Eine eigene Energieversorgung schafft neue Betätigungsfelder und generiert Einnahmen. Bioenergie und Biogas seien als Zusatzstandbein besonders wichtig, wenn die Milch- und Getreidepreise weiter so schwanken, sagt Bauer van der Harn aus Bollewick. Bürgermeister Meyer betont: «Es geht darum, dass das Geld für die Energieerzeugung nicht mehr irgendwohin transferiert wird, sondern in der Region bleibt und damit Arbeitsplätze gesichert werden oder neu entstehen.» (dpa)


Hintergrund:

Energie aus Biomasse - Wie funktioniert das?
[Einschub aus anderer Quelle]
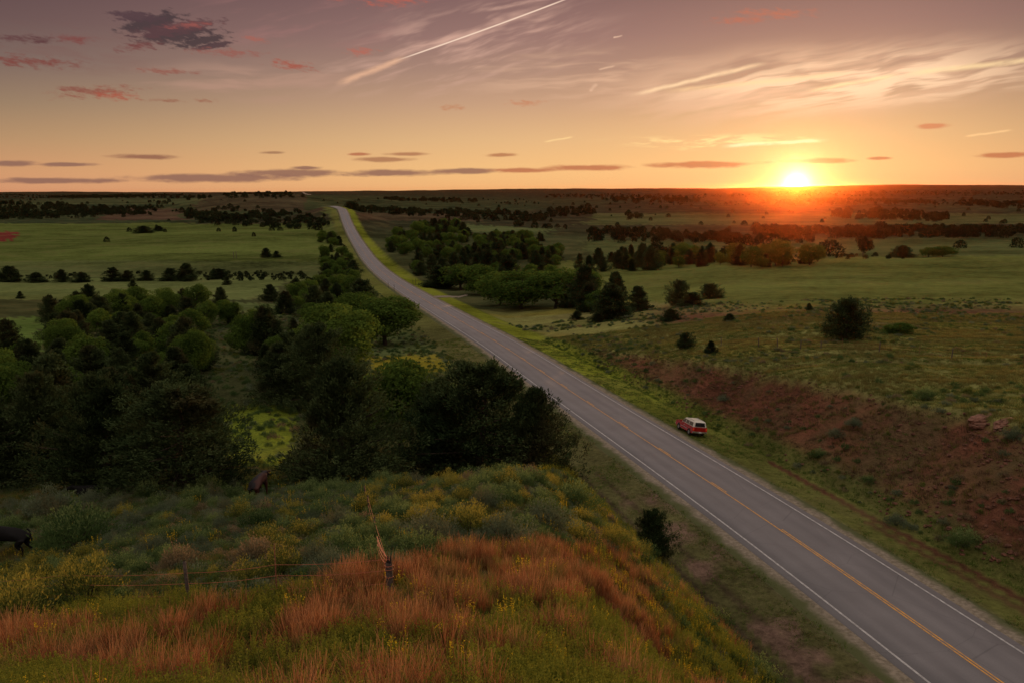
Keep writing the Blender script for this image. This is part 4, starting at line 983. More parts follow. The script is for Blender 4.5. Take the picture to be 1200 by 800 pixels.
# red bluestem
clump = fbm(X, Y, 1.5, 2, 86)
k = hillside & (Vv > edge) & (g.random(len(X)) < .55 * dens * np.clip(.55 + 2.2 * clump, .04, 1))
green_low = np.clip(smooth(Vv, 690, 790) * smooth(gp + .30, .0, .35) + .9 * smooth(440 - U, 0, 160) * smooth(gp, -.30, .1), 0, 1)
k &= g.random(len(X)) > green_low * .85
k &= g.random(len(X)) < .45 + .55 * smooth(U, 250, 420)
k &= np.hypot(X - CPX[0], Y - CPX[1] + .5) > .75
n_ = k.sum(); print('bluestem', n_)
scatter('bluestem_grass', T_RED + T_RED + T_STR + T_STR[:1], X[k], Y[k], g.uniform(.6, 1.1, n_) * (1 + .5 * clump[k]), g.random(n_) * 6.28, g.integers(0, 2 * len(T_RED) + 3, n_), 'rusty red bluestem grass over the near hill')
# weeds and flowers among it
k = hillside & (Vv > edge) & (g.random(len(X)) < (.04 + .62 * green_low) * dens * np.clip(.6 - 2.0 * clump, .05, 1.2)) ; n_ = k.sum(); print('weeds', n_)
scatter('tall_weeds', T_WD, X[k], Y[k], g.uniform(.7, 1.25, n_), g.random(n_) * 6.28, g.integers(0, 2, n_), 'yellow green weeds low on the near hill')
k = hillside & (g.random(len(X)) < np.where(Vv > edge, .034, .012) * np.clip(.4 + 2.2 * fbm(X, Y, 4, 2, 83), 0, 2)); k |= hillside & (t > -24) & (t < -15) & (g.random(len(X)) < .05); n_ = k.sum(); print('flowers', n_)
scatter('goldenrod', T_FL, X[k], Y[k], g.uniform(.7, 1.2, n_), g.random(n_) * 6.28, g.integers(0, 2, n_), 'yellow flowering stems dotted through the grass')
# green turf below and between the bushes
k = hillside & (g.random(len(X)) < np.where(Vv > edge, .16, .40) * np.clip(dens, .5, 1)); n_ = k.sum(); print('green', n_)
ix = np.where(g.random(n_) < np.where(Vv[k] > edge[k], .4, .10) + 1.0 * fbm(X[k], Y[k], 5, 2, 84), 2 + g.integers(0, 2, n_), g.integers(0, 2, n_))
scatter('hill_turf', T_GRN + T_STR, X[k], Y[k], g.uniform(.5, .95, n_), g.random(n_) * 6.28, ix, 'green and straw coloured turf between the bushes')
# undergrowth: small sprigs filling the sage zone
SM = [bush(.8, .42, 120, 7, .06, 91, m_sage, 'sprig'), bush(.8, .42, 120, 7, .06, 92, m_gbush, 'sprig'), bush(.7, .4, 110, 7, .06, 93, m_ybush, 'sprig'), bush(.7, .36, 110, 7, .055, 94, m_tbush, 'sprig')]
k = hillside & (Vv < edge - 2) & (g.random(len(X)) < .17) & ~inpoly(U, Vv, [(262, 520), (335, 520), (330, 575), (285, 580)])
k |= hillside & (t > -21) & (g.random(len(X)) < .05)
k &= (np.hypot(X - CW1[0], Y - CW1[1] + .6) > 1.8) & (np.hypot(X - CW2[0], Y - CW2[1] + .6) > 1.5)
n_ = k.sum(); ix = g.choice(4, n_, p=[.26, .44, .16, .14]); print('under', n_)
scatter('undergrowth', SM, X[k], Y[k], g.uniform(.5, 1.2, n_), g.random(n_) * 6.28, ix, 'small sage and herb sprigs filling the ground between the bushes')

# growth along the road, on the bank and on the flat to the right
FG = [blades(26, .35, .10, .24, .035, .5, s, m_grn) for s in (101, 102)] + [blades(26, .35, .18, .42, .03, .4, s, m_gold) for s in (103, 104)] + [blades(26, .35, .12, .3, .03, .5, 108, m_brn)] + [blades(26, .35, .15, .34, .03, .5, s, m_plat) for s in (109, 110)]
X, Y, U, Vv, t, g = samples(520000, (-25, 165), (26, 175), 110)
inview = (U > -40) & (U < 1900) & (Vv < 1000) & ((X < 95) | (g.random(len(X)) < .55))
ok = inview & (np.abs(t) > 5.4) & (np.abs(t) < 11) & (g.random(len(X)) < .40 * np.clip(.6 + 2 * fbm(X, Y, 2.2, 2, 112), .1, 1)) & ~((t > 8) & (t < 10.6) & (Y < 84) & (g.random(len(X)) < .75))
n_ = ok.sum(); print('verge', n_)
scatter('verge_grass', [blades(18, .3, .04, .13, .03, .8, s, m_grn) for s in (105, 106)] + [blades(18, .3, .03, .12, .03, .8, 107, m_gold)], X[ok], Y[ok], g.uniform(.6, 1.4, n_), g.random(n_) * 6.28, g.choice(3, n_, p=[.36, .36, .28]), 'short mown grass of the road verges')
ok = inview & (t > 10.8) & (g.random(len(X)) < .42); n_ = ok.sum(); print('bankgrass', n_)
Zt = height(X[ok], Y[ok], False); cutm = (natural(X[ok], Y[ok]) - Zt) > .5
pg = fbm(X[ok], Y[ok], 7, 3, 111)
ix = np.where(g.random(n_) < np.clip(np.where(cutm, .12, .62) - 1.4 * pg, 0, 1), g.integers(0, 2, n_), 2 + g.integers(0, 2, n_))
foot = (t[ok] < 12.7) & (t[ok] > 10.8); ix = np.where(foot, g.integers(0, 2, n_), ix); ix = np.where(cutm & ~foot, np.where(g.random(n_) < .7, 4, ix), ix)
ix = np.where(~cutm & ~foot & (g.random(n_) < .6), 5 + g.integers(0, 2, n_), ix)
sel = np.nonzero(~(cutm & (pg > .02) & ~foot) | (g.random(n_) < .5))[0]
XX, YY = X[ok][sel], Y[ok][sel]; ff = foot[sel]
scatter('bank_grass', FG, XX, YY, np.where(ff, g.uniform(.5, 1.1, len(sel)), g.uniform(.5, 1.2, len(sel))), g.random(len(sel)) * 6.28, ix[sel], 'rough grass on the red bank and the flat above it')
# scrub on the bank: larger ones as things
for (u, v, wpx, k, lab) in ((1001, 499, 20, 'S', 'pale round sagebrush halfway up the red bank, upper of two'), (979, 513, 22, 'S', 'pale round sagebrush halfway up the red bank, lower of two'),
                            (1086, 468, 30, 'G', 'green bush high on the red bank'), (960, 535, 20, 'G', 'green tuft low on the red bank behind the SUV'), (848, 470, 16, 'S', 'grey sagebrush on the bank above the SUV'),
                            (1188, 514, 24, 'S', 'grey green bush below the red outcrop'), (1050, 615, 26, 'S', 'grey bush at the foot of the bank above the wheel ruts'), (1018, 565, 18, 'G', 'small green bush at mid slope of the red bank'),
                            (1130, 640, 40, 'G', 'dark green bush at the foot of the bank by the stake')):
    x, y, _ = hit(u, v); D = math.hypot(x, y); w0 = {'S': 1.3, 'G': 1.5}[k]; add_bush(k, x, y, wpx * D / F / w0, lab, None, int(u), .8)
X, Y, U, Vv, t, g = samples(84000, (-30, 180), (28, 210), 120)
ok = (U > -40) & (U < 1900) & (t > 11) & (g.random(len(X)) < .22 * np.clip(.35 + 1.6 * fbm(X, Y, 9, 3, 121), 0, 1)); ok |= (t > 11.5) & (t < 13.5) & (Y < 130) & (g.random(len(X)) < .06)
n_ = ok.sum(); print('scrub', n_)
BM = [bush(.9, .45, 90, 6, .09, 131, m_sage, 'sprig'), bush(.9, .45, 90, 6, .09, 132, m_gbush, 'sprig'), bush(.9, .4, 80, 6, .08, 133, m_tbush, 'sprig'), bush(.9, .45, 90, 6, .09, 134, m_ybush, 'sprig')]
scatter('bank_scrub', BM, X[ok], Y[ok], g.uniform(.4, 1.25, n_), g.random(n_) * 6.28, g.choice(4, n_, p=[.26, .46, .16, .12]), 'low scrub scattered over the red bank and flat')
X, Y, U, Vv, t, g = samples(60000, (-80, 30), (60, 330), 140)
ok = (U > -40) & (Vv < 600) & (t < -11) & (g.random(len(X)) < .16); n_ = ok.sum(); print('leftscrub', n_)
scatter('wood_undergrowth', BM, X[ok], Y[ok], g.uniform(.4, 1.3, n_), g.random(n_) * 6.28, g.choice(4, n_, p=[.15, .6, .1, .15]), 'low growth in the clearings left of the road')
# rank tall herbs edging the left cut, seen over the crest
X, Y, U, Vv, t, g = samples(20000, (0, 30), (12, 75), 150)
ok = (t < -13) & (t > -21) & (g.random(len(X)) < .35); n_ = ok.sum()
scatter('cut_herbs', T_WD + [SM[1]], X[ok], Y[ok], g.uniform(.8, 1.6, n_), g.random(n_) * 6.28, g.choice(3, n_, p=[.4, .4, .2]), 'green herbs down the left side of the cutting')

# ------------------------------------------------------------------ pond in the left woods
m_water, b = newmat('pond_water')
n = b.noise(b.n('ShaderNodeNewGeometry').outputs['Position'], 1.2, 3.0, .5)
finish(m_water, b, principled(b, (.03, .03, .025), .06, n, .04, .03, spec=.6))
for (u0, u1, v) in ((98, 156, 355.5), (199, 212, 366.5)):
    A_ = hit(u0, v, 120); B_ = hit(u1, v, 120); c_ = (A_ + B_) / 2; w_ = abs(B_[0] - A_[0]) / 2; a_ = np.linspace(0, 2 * np.pi, 40, endpoint=False)
    r_ = 1 + .18 * np.sin(3 * a_) + .1 * np.sin(5 * a_ + 1); V_ = np.stack([c_[0] + w_ * r_ * np.cos(a_), c_[1] + max(w_ * .8, 6) * r_ * np.sin(a_), 0 * a_ + c_[2] + .5], 1)
    bm = bmesh.new(); bm.faces.new([bm.verts.new(p) for p in V_]); me = bpy.data.meshes.new('pond'); bm.to_mesh(me); me.materials.append(m_water); o = link('pond', me); o['kind'] = 'structure'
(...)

Biomasse ist eine Art Alleskönner unter den erneuerbaren Energieträgern - und zudem reichlich vorhanden. Wichtige Ausgangsstoffe sind Bäume, Pflanzen und Bioabfälle. Einige Verfahren zur Umwandlung in Energie:


Verkohlung:

Holz wird erhitzt und dadurch zersetzt. Dabei entsteht hochwertige Holzkohle, die zur Wärme- und Stromerzeugung, aber auch in der chemischen Industrie genutzt wird.


Ölgewinnung:

Aus ölhaltigem Pflanzen wie Raps wird Öl gepresst und mit chemisch behandelt. Mit dem Verfahren der «Umesterung» lässt sich daraus Biodiesel gewinnen.


Vergärung:

Stärkehaltige Pflanzen wie Mais werden zu Ethanol vergoren. Dieser kann dem herkömmlichen Benzin beigemischt wird.


Vergasung:

Mit dem Verfahren «Pyrolyse» kann unter hohen Temperaturen Gas aus Biomasse herausgetrieben werden. Dieses Gas hat einen großen Heizwert und wird zur Strom- und Wärmegewinnung genutzt.